TO DO: Nothing may be dropped or altered: reproduce all the data.
-----
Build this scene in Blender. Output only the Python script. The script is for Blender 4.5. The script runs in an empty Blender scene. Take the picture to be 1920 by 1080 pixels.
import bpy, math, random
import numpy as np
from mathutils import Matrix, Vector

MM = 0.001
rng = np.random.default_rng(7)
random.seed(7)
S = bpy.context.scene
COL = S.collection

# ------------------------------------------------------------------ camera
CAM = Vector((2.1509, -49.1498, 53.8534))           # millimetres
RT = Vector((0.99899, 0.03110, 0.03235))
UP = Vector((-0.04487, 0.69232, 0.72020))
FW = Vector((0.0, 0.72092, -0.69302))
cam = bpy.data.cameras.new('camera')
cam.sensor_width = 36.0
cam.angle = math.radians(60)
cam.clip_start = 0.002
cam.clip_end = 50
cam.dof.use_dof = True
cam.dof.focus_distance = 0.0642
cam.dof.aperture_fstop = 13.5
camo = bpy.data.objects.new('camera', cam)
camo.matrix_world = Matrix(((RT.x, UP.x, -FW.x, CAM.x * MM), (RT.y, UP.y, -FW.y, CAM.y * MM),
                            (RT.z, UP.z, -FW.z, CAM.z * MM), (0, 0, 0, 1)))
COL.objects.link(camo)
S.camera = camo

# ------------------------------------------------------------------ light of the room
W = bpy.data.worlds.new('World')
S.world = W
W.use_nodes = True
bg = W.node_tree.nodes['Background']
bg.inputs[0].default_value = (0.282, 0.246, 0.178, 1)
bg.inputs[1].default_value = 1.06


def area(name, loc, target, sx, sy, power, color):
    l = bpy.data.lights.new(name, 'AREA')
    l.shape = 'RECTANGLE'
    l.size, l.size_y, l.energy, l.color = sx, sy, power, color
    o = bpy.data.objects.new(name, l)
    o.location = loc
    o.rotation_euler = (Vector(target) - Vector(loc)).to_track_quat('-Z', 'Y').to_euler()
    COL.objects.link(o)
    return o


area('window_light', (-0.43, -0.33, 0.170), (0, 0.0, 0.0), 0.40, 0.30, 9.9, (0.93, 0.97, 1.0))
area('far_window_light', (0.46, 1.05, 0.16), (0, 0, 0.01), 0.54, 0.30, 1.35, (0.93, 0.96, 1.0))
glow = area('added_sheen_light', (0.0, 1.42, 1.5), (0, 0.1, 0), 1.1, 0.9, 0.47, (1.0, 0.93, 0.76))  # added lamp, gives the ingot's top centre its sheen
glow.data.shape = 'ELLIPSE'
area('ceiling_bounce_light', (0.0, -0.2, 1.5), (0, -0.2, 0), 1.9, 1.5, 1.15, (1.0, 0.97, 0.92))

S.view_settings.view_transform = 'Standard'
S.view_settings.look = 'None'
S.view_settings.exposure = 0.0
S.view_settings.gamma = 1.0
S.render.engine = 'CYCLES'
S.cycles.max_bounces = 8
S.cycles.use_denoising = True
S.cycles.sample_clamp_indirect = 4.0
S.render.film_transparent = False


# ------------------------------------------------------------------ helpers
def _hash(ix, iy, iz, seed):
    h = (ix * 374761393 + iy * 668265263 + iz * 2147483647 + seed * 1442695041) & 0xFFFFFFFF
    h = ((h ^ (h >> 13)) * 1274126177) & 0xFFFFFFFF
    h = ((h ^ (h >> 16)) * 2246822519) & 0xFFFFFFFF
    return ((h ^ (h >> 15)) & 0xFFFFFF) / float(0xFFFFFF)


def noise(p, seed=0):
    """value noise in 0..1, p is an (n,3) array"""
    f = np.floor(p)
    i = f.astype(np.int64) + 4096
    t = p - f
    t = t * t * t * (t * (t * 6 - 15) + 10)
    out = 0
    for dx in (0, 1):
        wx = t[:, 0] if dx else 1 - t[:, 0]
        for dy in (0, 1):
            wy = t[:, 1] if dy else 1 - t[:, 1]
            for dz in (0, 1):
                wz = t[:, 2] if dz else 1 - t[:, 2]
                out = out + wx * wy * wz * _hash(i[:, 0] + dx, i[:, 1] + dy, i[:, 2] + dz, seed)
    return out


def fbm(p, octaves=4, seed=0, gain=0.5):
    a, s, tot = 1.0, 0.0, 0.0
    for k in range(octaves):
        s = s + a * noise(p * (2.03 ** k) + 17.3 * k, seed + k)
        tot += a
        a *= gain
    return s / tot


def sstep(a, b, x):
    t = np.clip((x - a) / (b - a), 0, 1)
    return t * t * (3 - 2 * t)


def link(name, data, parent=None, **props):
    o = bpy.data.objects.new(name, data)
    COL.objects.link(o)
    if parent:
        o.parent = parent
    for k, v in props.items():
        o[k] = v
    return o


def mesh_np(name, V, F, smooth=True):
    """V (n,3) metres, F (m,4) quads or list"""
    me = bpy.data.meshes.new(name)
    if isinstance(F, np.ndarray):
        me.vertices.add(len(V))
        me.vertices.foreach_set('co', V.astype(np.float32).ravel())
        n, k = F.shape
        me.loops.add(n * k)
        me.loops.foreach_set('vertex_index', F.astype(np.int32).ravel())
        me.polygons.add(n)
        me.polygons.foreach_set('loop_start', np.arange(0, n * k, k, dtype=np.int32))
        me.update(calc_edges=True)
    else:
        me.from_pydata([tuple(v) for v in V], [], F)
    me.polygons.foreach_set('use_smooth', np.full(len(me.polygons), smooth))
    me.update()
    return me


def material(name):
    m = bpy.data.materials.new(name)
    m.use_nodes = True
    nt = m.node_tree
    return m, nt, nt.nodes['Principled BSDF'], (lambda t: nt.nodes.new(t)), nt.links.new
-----
TASK OUTPUT:
Build this scene in Blender. Output only the Python script. The script is for Blender 4.5. The script runs in an empty Blender scene. Take the picture to be 1920 by 1080 pixels.
import bpy, math, random
import numpy as np
from mathutils import Matrix, Vector

MM = 0.001
rng = np.random.default_rng(7)
random.seed(7)
S = bpy.context.scene
COL = S.collection

# ------------------------------------------------------------------ camera
CAM = Vector((2.1509, -49.1498, 53.8534))           # millimetres
RT = Vector((0.99899, 0.03110, 0.03235))
UP = Vector((-0.04487, 0.69232, 0.72020))
FW = Vector((0.0, 0.72092, -0.69302))
cam = bpy.data.cameras.new('camera')
cam.sensor_width = 36.0
cam.angle = math.radians(60)
cam.clip_start = 0.002
cam.clip_end = 50
cam.dof.use_dof = True
cam.dof.focus_distance = 0.0642
cam.dof.aperture_fstop = 13.5
camo = bpy.data.objects.new('camera', cam)
camo.matrix_world = Matrix(((RT.x, UP.x, -FW.x, CAM.x * MM), (RT.y, UP.y, -FW.y, CAM.y * MM),
                            (RT.z, UP.z, -FW.z, CAM.z * MM), (0, 0, 0, 1)))
COL.objects.link(camo)
S.camera = camo

# ------------------------------------------------------------------ light of the room
W = bpy.data.worlds.new('World')
S.world = W
W.use_nodes = True
bg = W.node_tree.nodes['Background']
bg.inputs[0].default_value = (0.282, 0.246, 0.178, 1)
bg.inputs[1].default_value = 1.06


def area(name, loc, target, sx, sy, power, color):
    l = bpy.data.lights.new(name, 'AREA')
    l.shape = 'RECTANGLE'
    l.size, l.size_y, l.energy, l.color = sx, sy, power, color
    o = bpy.data.objects.new(name, l)
    o.location = loc
    o.rotation_euler = (Vector(target) - Vector(loc)).to_track_quat('-Z', 'Y').to_euler()
    COL.objects.link(o)
    return o


area('window_light', (-0.43, -0.33, 0.170), (0, 0.0, 0.0), 0.40, 0.30, 9.9, (0.93, 0.97, 1.0))
area('far_window_light', (0.46, 1.05, 0.16), (0, 0, 0.01), 0.54, 0.30, 1.35, (0.93, 0.96, 1.0))
glow = area('added_sheen_light', (0.0, 1.42, 1.5), (0, 0.1, 0), 1.1, 0.9, 0.47, (1.0, 0.93, 0.76))  # added lamp, gives the ingot's top centre its sheen
glow.data.shape = 'ELLIPSE'
area('ceiling_bounce_light', (0.0, -0.2, 1.5), (0, -0.2, 0), 1.9, 1.5, 1.15, (1.0, 0.97, 0.92))

S.view_settings.view_transform = 'Standard'
S.view_settings.look = 'None'
S.view_settings.exposure = 0.0
S.view_settings.gamma = 1.0
S.render.engine = 'CYCLES'
S.cycles.max_bounces = 8
S.cycles.use_denoising = True
S.cycles.sample_clamp_indirect = 4.0
S.render.film_transparent = False


# ------------------------------------------------------------------ helpers
def _hash(ix, iy, iz, seed):
    h = (ix * 374761393 + iy * 668265263 + iz * 2147483647 + seed * 1442695041) & 0xFFFFFFFF
    h = ((h ^ (h >> 13)) * 1274126177) & 0xFFFFFFFF
    h = ((h ^ (h >> 16)) * 2246822519) & 0xFFFFFFFF
    return ((h ^ (h >> 15)) & 0xFFFFFF) / float(0xFFFFFF)


def noise(p, seed=0):
    """value noise in 0..1, p is an (n,3) array"""
    f = np.floor(p)
    i = f.astype(np.int64) + 4096
    t = p - f
    t = t * t * t * (t * (t * 6 - 15) + 10)
    out = 0
    for dx in (0, 1):
        wx = t[:, 0] if dx else 1 - t[:, 0]
        for dy in (0, 1):
            wy = t[:, 1] if dy else 1 - t[:, 1]
            for dz in (0, 1):
                wz = t[:, 2] if dz else 1 - t[:, 2]
                out = out + wx * wy * wz * _hash(i[:, 0] + dx, i[:, 1] + dy, i[:, 2] + dz, seed)
    return out


def fbm(p, octaves=4, seed=0, gain=0.5):
    a, s, tot = 1.0, 0.0, 0.0
    for k in range(octaves):
        s = s + a * noise(p * (2.03 ** k) + 17.3 * k, seed + k)
        tot += a
        a *= gain
    return s / tot


def sstep(a, b, x):
    t = np.clip((x - a) / (b - a), 0, 1)
    return t * t * (3 - 2 * t)


def link(name, data, parent=None, **props):
    o = bpy.data.objects.new(name, data)
    COL.objects.link(o)
    if parent:
        o.parent = parent
    for k, v in props.items():
        o[k] = v
    return o


def mesh_np(name, V, F, smooth=True):
    """V (n,3) metres, F (m,4) quads or list"""
    me = bpy.data.meshes.new(name)
    if isinstance(F, np.ndarray):
        me.vertices.add(len(V))
        me.vertices.foreach_set('co', V.astype(np.float32).ravel())
        n, k = F.shape
        me.loops.add(n * k)
        me.loops.foreach_set('vertex_index', F.astype(np.int32).ravel())
        me.polygons.add(n)
        me.polygons.foreach_set('loop_start', np.arange(0, n * k, k, dtype=np.int32))
        me.update(calc_edges=True)
    else:
        me.from_pydata([tuple(v) for v in V], [], F)
    me.polygons.foreach_set('use_smooth', np.full(len(me.polygons), smooth))
    me.update()
    return me


def material(name):
    m = bpy.data.materials.new(name)
    m.use_nodes = True
    nt = m.node_tree
    return m, nt, nt.nodes['Principled BSDF'], (lambda t: nt.nodes.new(t)), nt.links.new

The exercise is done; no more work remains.